Peluang Baru di Tengah Tantangan Iklim

Di balik ancaman perubahan iklim, tersimpan peluang besar bagi Indonesia. Negeri ini memiliki kekayaan alam yang luar biasa, mulai dari hutan tropis, cadangan energi surya, hingga kekuatan angin dan laut. Semua itu bisa menjadi modal penting dalam transisi menuju ekonomi hijau. Jika dikelola dengan bijak, Indonesia tidak hanya bertahan dari krisis iklim, tapi juga menjadi pemimpin di kawasan.

Peluang tersebut harus dijawab dengan inovasi. Dunia keuangan kini mulai mengembangkan produk-produk baru seperti obligasi hijau, pinjaman berkelanjutan, dan asuransi iklim. Instrumen-instrumen ini memungkinkan proyek-proyek ramah lingkungan mendapatkan pembiayaan lebih mudah dan lebih murah. Keberadaan instrumen ini memperluas jangkauan pembiayaan untuk proyek-proyek perubahan iklim.

Namun, tidak semua tantangan bisa diselesaikan dengan teknologi. Salah satu hambatan terbesar adalah keterbatasan data. Banyak pelaku usaha belum memiliki sistem pelaporan emisi yang akurat dan transparan. Tanpa data yang jelas, sulit bagi lembaga keuangan untuk menilai dampak lingkungan suatu proyek. Maka, pelaporan berbasis lingkungan, sosial, dan tata kelola (ESG) menjadi sangat penting.
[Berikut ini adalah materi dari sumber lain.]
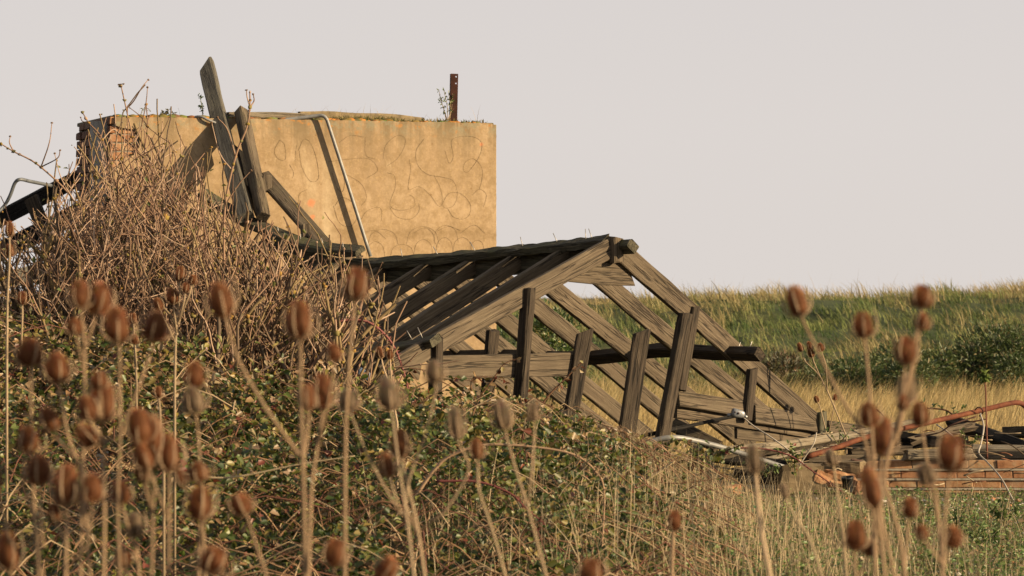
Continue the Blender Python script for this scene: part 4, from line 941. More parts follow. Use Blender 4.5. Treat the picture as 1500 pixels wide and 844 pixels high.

Selain itu, pasar karbon dan instrumen hijau masih baru dan butuh waktu untuk matang. Diperlukan edukasi yang terus menerus bagi pelaku usaha, lembaga keuangan, dan publik agar skema ini benar-benar dipahami. Pemerintah juga harus memberikan insentif dan perlindungan hukum agar para pelaku tidak ragu mengambil bagian dalam transisi ini.

Meski tantangannya banyak, arah ke depan sudah jelas. Dunia bergerak ke arah yang lebih bersih dan berkelanjutan. Negara yang cepat beradaptasi akan mendapat manfaat ekonomi, sosial, dan reputasi yang besar. Indonesia punya semua modal untuk menjadi bagian dari perubahan itu—tinggal bagaimana kita memanfaatkan peluang di tengah tantangan.